In the following material, identify every line holding the string "scene" and return it.

■ ■ ■ ■ ■

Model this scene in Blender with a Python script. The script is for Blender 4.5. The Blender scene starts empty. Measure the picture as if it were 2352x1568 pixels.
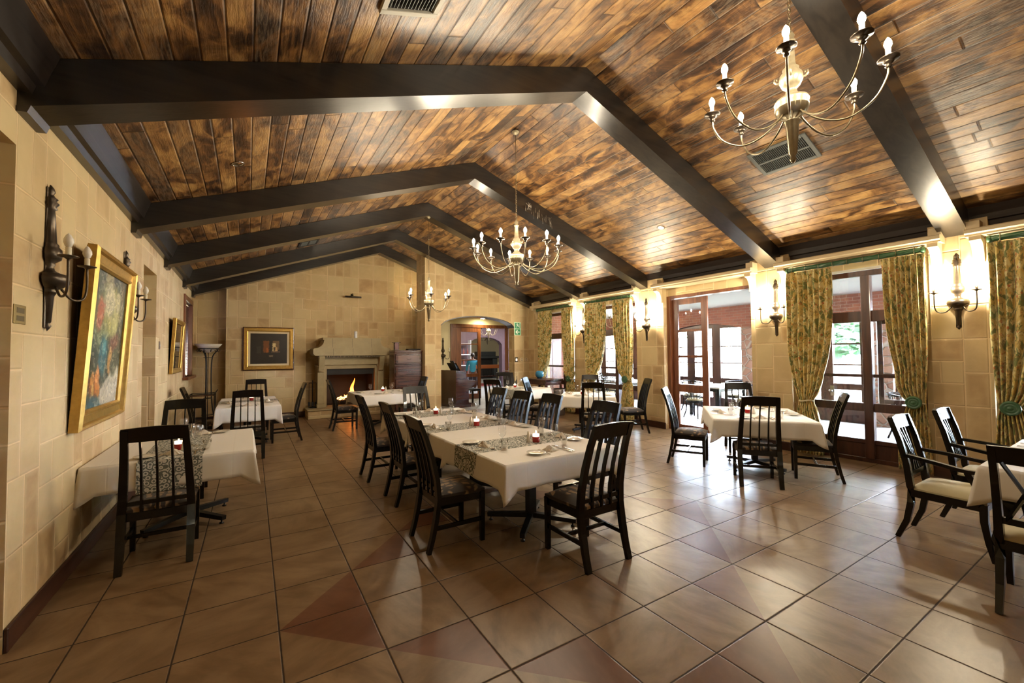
import bpy, math, random
from mathutils import Vector, Matrix
PI=math.pi
sc=bpy.context.scene
C=sc.collection
R=random.Random(7)
# ---------------------------------------------------------------- mesh builder
class MB:
    def __init__(s): s.v=[]; s.f=[]; s.sm=[]; s.mi=[]; s.m=0
    def add(s,vs,fs,smooth=False):
        b=len(s.v); s.v+=[tuple(p) for p in vs]
        for f in fs: s.f.append([b+i for i in f]); s.sm.append(smooth); s.mi.append(s.m)
        return s
    def box(s,x0,x1,y0,y1,z0,z1,bev=0):
        if x0>x1:x0,x1=x1,x0
        if y0>y1:y0,y1=y1,y0
        if z0>z1:z0,z1=z1,z0
        if bev<=0:
            v=[(x,y,z) for z in (z0,z1) for y in (y0,y1) for x in (x0,x1)]
            return s.add(v,[(0,2,3,1),(4,5,7,6),(0,1,5,4),(2,6,7,3),(0,4,6,2),(1,3,7,5)])
        b=min(bev,(x1-x0)/2.01,(y1-y0)/2.01,(z1-z0)/2.01)
        # chamfered box: 24 verts
        vs=[];idx={}
        def P(x,y,z):
            k=(round(x,6),round(y,6),round(z,6))
            if k not in idx: idx[k]=len(vs); vs.append((x,y,z))
            return idx[k]
        X=(x0,x1);Y=(y0,y1);Z=(z0,z1);fs=[]
        def q(*p): fs.append([P(*a) for a in p])
        xi=(x0+b,x1-b);yi=(y0+b,y1-b);zi=(z0+b,z1-b)
        q((xi[0],yi[0],z0),(xi[0],yi[1],z0),(xi[1],yi[1],z0),(xi[1],yi[0],z0))
        q((xi[0],yi[0],z1),(xi[1],yi[0],z1),(xi[1],yi[1],z1),(xi[0],yi[1],z1))
        q((xi[0],y0,zi[0]),(xi[1],y0,zi[0]),(xi[1],y0,zi[1]),(xi[0],y0,zi[1]))
        q((xi[0],y1,zi[0]),(xi[0],y1,zi[1]),(xi[1],y1,zi[1]),(xi[1],y1,zi[0]))
        q((x0,yi[0],zi[0]),(x0,yi[0],zi[1]),(x0,yi[1],zi[1]),(x0,yi[1],zi[0]))
        q((x1,yi[0],zi[0]),(x1,yi[1],zi[0]),(x1,yi[1],zi[1]),(x1,yi[0],zi[1]))
        for i in (0,1):
            for j in (0,1):
                q((xi[0],Y[i],zi[j]),(xi[1],Y[i],zi[j]),(xi[1],yi[i],Z[j]),(xi[0],yi[i],Z[j]))
                q((X[i],yi[0],zi[j]),(X[i],yi[1],zi[j]),(xi[i],yi[1],Z[j]),(xi[i],yi[0],Z[j]))
                q((X[i],yi[j],zi[0]),(X[i],yi[j],zi[1]),(xi[i],Y[j],zi[1]),(xi[i],Y[j],zi[0]))
                for k in (0,1):
                    q((X[i],yi[j],zi[k]),(xi[i],Y[j],zi[k]),(xi[i],yi[j],Z[k]))
        return s.add(vs,fs)
    def prism(s,pts,n0,n1,axis='y',smooth=False):
        """pts: 2D outline; extruded along axis from n0 to n1. axis y: pts=(x,z); x: pts=(y,z); z: pts=(x,y)"""
        def m(p,t):
            return {'y':(p[0],t,p[1]),'x':(t,p[0],p[1]),'z':(p[0],p[1],t)}[axis]
        n=len(pts)
        v=[m(p,n0) for p in pts]+[m(p,n1) for p in pts]
        return s.add(v,[list(range(n)),list(range(2*n-1,n-1,-1))]+[(i,(i+1)%n,n+(i+1)%n,n+i) for i in range(n)],smooth)
    def tube(s,path,r,n=8,cap=True,sq=None,up=(0,0,1)):
        """tube along path; r scalar or list; sq=(a,b): rectangular section half sizes along side/up"""
        P=[Vector(p) for p in path]; N=len(P)
        rs=r if isinstance(r,(list,tuple)) else [r]*N
        T=[]
        for i in range(N):
            t=(P[min(i+1,N-1)]-P[max(i-1,0)])
            T.append(t.normalized() if t.length>1e-9 else Vector((0,0,1)))
        u=Vector(up)
        if abs(u.dot(T[0]))>.95: u=Vector((1,0,0)) if abs(T[0].x)<.9 else Vector((0,1,0))
        v=[];fs=[]
        for i in range(N):
            a=T[i].cross(u)
            if a.length<1e-6: a=T[i].cross(Vector((1,0,.1)))
            a.normalize(); b=a.cross(T[i]).normalized()
            if sq is None: u=b
            if sq:
                k=rs[i] if isinstance(r,(list,tuple)) else 1
                for (p,q) in ((-1,-1),(1,-1),(1,1),(-1,1)): v.append(P[i]+a*sq[0]*p*k+b*sq[1]*q*k)
            else:
                for j in range(n):
                    an=2*PI*j/n; v.append(P[i]+(a*math.cos(an)+b*math.sin(an))*rs[i])
        m=4 if sq else n
        for i in range(N-1):
            for j in range(m):
                fs.append((i*m+j,i*m+(j+1)%m,(i+1)*m+(j+1)%m,(i+1)*m+j))
        s.add(v,fs,not sq)
        if cap:
            b0=len(s.v)-len(v)
            for f in (list(range(m-1,-1,-1)),[(N-1)*m+j for j in range(m)]):
                s.f.append([b0+i for i in f]); s.sm.append(False); s.mi.append(s.m)
        return s
    def lathe(s,prof,c=(0,0,0),n=20,smooth=True,flute=0,axis=None,a0=0,a1=2*PI):
        """prof: list of (r,z)"""
        full=abs(a1-a0-2*PI)<1e-6
        m=n if full else n+1
        v=[];fs=[]
        for (r,z) in prof:
            for j in range(m):
                a=a0+(a1-a0)*j/n
                rr=r*(1+flute*math.cos(j*PI)) if flute else r
                p=(rr*math.cos(a),rr*math.sin(a),z)
                if axis: p=tuple(axis@Vector(p))
                v.append((p[0]+c[0],p[1]+c[1],p[2]+c[2]))
        for i in range(len(prof)-1):
            for j in range(n if full else n):
                k=(j+1)%m if full else j+1
                fs.append((i*m+j,i*m+k,(i+1)*m+k,(i+1)*m+j))
        return s.add(v,fs,smooth)
    def grid(s,fn,nu,nv,smooth=True,thick=0):
        v=[fn(i/nu,j/nv) for j in range(nv+1) for i in range(nu+1)]
        f=[(j*(nu+1)+i,j*(nu+1)+i+1,(j+1)*(nu+1)+i+1,(j+1)*(nu+1)+i) for j in range(nv) for i in range(nu)]
        return s.add(v,f,smooth)
    def ell(s,c,r,n=12,m=8):
        if not isinstance(r,(tuple,list)): r=(r,r,r)
        v=[];fs=[]
        for i in range(m+1):
            t=PI*i/m
            for j in range(n):
                a=2*PI*j/n
                v.append((c[0]+r[0]*math.sin(t)*math.cos(a),c[1]+r[1]*math.sin(t)*math.sin(a),c[2]-r[2]*math.cos(t)))
        for i in range(m):
            for j in range(n): fs.append((i*n+j,i*n+(j+1)%n,(i+1)*n+(j+1)%n,(i+1)*n+j))
        return s.add(v,fs,True)
    def xf(s,M,start=0):
        s.v[start:]=[tuple(M@Vector(p)) for p in s.v[start:]]; return s
    def build(s,name,mat,parent=None,kind=None,loc=None,rz=0,mod=None):
        me=bpy.data.meshes.new(name); me.from_pydata(s.v,[],s.f)
        me.polygons.foreach_set('use_smooth',s.sm)
        mats=mat if isinstance(mat,(list,tuple)) else [mat]
        for m in mats: me.materials.append(m)
        if len(mats)>1: me.polygons.foreach_set('material_index',s.mi)
        me.validate(); me.update()
        o=bpy.data.objects.new(name,me); C.objects.link(o)
        if parent is not None: o.parent=parent
        if kind: o['kind']=kind
        if loc is not None: o.location=loc
        if rz: o.rotation_euler=(0,0,rz)
        return o
def tag(o,label,cat,group=None):
    o['label']=label; o['category']=cat
    if group: o['group']=group
    return o
def thing(name,label,cat,loc=(0,0,0),rz=0,group=None):
    o=bpy.data.objects.new(name,None); C.objects.link(o)
    o.empty_display_size=.05
    o.location=loc; o.rotation_euler=(0,0,rz)
    return tag(o,label,cat,group)
def dup(root,loc,rz,label,group=None,scale=None):
    r=root.copy(); C.objects.link(r); r.location=loc; r.rotation_euler=(0,0,rz)
    if scale: r.scale=scale
    r['label']=label
    if group: r['group']=group
    for ch in list(root.children):
        c=ch.copy(); C.objects.link(c); c.parent=r
        for g in list(ch.children):
            d=g.copy(); C.objects.link(d); d.parent=c
    return r
class Proto:
    """first use places the made thing, later uses copy it"""
    def __init__(s,make): s.mk=make; s.o=None; s.used=False
    def put(s,loc,rz,label,group=None,scale=None):
        if s.o is None: s.o=s.mk()
        if not s.used:
            s.used=True; o=s.o; o.location=loc; o.rotation_euler=(0,0,rz); o['label']=label
            if group: o['group']=group
            if scale: o.scale=scale
            return o
        o=dup(s.o,loc,rz,label,group,scale)
        if not scale: o.scale=(1,1,1)
        return o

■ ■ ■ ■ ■

_FULL OUTPUT_
Model this scene in Blender with a Python script. The script is for Blender 4.5. The Blender scene starts empty. Measure the picture as if it were 2352x1568 pixels.
sc=bpy.context.scene